Broad Lessons from the Wells Fargo Report

Editor’s note: This article was originally published in Compliance & Ethics Professional July 2017 edition.

Last month, the Wells Fargo board released its lengthy investigative report into its sales incentive issues. Much has been written about the recent shareholder meeting, where it appeared—for a while—that some of the board would not win reelection they did), as well as the details in the report itself. Much of it was specific to the bank, its personnel, and the environment in which the company was operating at the time, but there were a few broader themes with applicability pan-industry.

Reputational risk. The investigation team castigated Wells for failure to appropriately appreciate reputation risk, which is a hard thing to quantify, as part of their risk analysis. The Community Bank leadership team believed that there was little to no risk in the sales incentive program, which leads them to under-prioritize addressing it (as compared to other larger risks like AML/ KYC). Expect to hear more around how to appropriately quantify reputation risk.

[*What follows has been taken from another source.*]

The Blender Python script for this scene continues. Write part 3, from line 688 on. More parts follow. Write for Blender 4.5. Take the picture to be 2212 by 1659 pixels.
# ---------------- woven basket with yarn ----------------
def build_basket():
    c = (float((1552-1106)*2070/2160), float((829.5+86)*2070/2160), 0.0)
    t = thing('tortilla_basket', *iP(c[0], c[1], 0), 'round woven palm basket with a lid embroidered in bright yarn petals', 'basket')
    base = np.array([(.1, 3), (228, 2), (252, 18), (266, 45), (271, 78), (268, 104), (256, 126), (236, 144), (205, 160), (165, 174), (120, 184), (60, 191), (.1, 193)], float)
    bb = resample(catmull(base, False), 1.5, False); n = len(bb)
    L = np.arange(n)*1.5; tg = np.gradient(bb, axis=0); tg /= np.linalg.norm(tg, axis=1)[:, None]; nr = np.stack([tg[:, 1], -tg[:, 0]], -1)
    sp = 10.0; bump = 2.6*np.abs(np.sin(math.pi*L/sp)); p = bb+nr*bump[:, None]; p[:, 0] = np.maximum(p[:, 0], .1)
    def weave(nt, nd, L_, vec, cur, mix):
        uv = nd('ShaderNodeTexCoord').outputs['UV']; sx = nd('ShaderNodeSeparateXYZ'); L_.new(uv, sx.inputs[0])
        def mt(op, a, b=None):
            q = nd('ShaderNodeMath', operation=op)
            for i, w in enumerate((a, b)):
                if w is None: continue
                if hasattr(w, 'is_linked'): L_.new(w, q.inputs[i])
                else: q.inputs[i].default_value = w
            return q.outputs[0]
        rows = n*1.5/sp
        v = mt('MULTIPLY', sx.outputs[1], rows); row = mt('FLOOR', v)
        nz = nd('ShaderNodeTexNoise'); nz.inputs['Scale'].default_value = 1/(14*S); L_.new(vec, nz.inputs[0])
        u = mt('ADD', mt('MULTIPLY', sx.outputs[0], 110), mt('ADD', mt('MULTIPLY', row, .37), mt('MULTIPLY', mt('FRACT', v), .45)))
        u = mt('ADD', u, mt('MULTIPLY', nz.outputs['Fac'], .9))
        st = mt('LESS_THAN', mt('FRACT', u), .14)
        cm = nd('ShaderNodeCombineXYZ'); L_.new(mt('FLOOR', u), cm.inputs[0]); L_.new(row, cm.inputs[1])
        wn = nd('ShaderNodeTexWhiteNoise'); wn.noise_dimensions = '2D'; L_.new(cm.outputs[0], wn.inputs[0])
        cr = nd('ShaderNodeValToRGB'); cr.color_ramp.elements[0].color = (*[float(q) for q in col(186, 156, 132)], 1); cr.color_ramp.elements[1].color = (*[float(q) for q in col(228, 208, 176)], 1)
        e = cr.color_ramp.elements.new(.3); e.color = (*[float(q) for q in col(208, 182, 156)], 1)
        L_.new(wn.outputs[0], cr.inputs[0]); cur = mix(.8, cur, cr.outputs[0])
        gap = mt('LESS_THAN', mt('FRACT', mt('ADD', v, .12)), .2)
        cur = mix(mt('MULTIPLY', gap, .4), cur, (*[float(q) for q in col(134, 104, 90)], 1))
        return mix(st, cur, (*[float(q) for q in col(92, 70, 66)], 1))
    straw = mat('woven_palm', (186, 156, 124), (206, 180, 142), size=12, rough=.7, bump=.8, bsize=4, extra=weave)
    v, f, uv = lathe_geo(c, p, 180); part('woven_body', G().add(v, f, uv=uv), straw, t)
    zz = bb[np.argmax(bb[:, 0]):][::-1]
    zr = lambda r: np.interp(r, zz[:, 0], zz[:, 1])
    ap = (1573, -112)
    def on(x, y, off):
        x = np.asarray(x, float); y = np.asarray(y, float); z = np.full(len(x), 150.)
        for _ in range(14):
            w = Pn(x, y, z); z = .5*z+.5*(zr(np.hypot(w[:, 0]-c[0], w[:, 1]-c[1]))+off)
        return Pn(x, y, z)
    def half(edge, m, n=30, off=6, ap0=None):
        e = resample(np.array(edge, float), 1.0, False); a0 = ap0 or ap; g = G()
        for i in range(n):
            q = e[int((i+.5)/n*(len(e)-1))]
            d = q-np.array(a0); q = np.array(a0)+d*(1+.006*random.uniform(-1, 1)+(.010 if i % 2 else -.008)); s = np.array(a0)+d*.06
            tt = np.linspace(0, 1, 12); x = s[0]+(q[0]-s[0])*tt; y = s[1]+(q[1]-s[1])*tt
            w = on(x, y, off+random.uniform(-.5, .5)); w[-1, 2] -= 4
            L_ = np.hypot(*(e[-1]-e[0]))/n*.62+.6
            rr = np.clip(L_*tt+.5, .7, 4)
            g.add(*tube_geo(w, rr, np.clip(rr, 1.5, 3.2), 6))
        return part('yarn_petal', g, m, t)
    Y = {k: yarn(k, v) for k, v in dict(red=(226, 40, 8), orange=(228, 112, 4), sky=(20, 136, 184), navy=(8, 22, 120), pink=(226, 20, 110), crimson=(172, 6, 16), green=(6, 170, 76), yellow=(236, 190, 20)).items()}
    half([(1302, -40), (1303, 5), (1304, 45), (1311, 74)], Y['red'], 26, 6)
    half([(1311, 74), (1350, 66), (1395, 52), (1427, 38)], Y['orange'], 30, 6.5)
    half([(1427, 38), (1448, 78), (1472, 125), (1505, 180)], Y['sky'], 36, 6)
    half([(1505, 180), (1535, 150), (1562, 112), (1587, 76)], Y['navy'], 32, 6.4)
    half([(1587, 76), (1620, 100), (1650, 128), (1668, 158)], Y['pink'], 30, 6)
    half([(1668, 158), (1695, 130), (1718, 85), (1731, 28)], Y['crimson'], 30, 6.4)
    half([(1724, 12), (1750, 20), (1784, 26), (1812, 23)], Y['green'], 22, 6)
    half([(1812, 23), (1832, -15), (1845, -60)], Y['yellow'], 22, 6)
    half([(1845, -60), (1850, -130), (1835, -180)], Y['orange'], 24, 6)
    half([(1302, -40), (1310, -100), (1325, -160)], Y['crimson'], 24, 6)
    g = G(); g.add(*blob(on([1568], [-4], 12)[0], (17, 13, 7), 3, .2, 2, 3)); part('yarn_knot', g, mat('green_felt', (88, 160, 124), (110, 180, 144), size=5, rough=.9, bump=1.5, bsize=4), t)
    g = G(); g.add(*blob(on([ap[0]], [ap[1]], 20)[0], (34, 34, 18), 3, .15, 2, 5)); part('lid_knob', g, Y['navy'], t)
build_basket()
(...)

Root cause analysis. The phrase showed up 33 times in the report, and in every case, the accusation was that the Wells Community Bank Controls team (HR, Risk Management, and Compliance) failed to do any root cause analysis on the terminations. The attitude was “assign blame, discipline, move on” with no thought given to why an employee might have engaged in certain behavior.

Decentralized structure. This was a huge theme—probably the theme—in the report. All control functions at Wells resided in the businesses, with HR, Risk, and Compliance in the Community Bank all reporting directly into the head of the Community Bank. She wrote their performance evaluations and determined their bonuses. Later in the time period at issue, they had dotted lines into Corporate, but even when those were established, they were not used in any meaningful way.

Culture/public purpose. The Community Bank thought of itself as a retail organization, referring to its branches as stores and its service lines as products. The focus was on a number of units sold, not revenue. Turnover comparisons were to retail organizations. They had a long-term mantra of “run it like you own it” for each business unit, which meant a tremendous amount of discretion for the business unit head and very little in the way of corporate insight into what might be happening in the business. Culture is mentioned 47 times over the course of the report, with a significant focus on the impact of moving managers around, which caused many of the improper practices to “pollinate” across the business.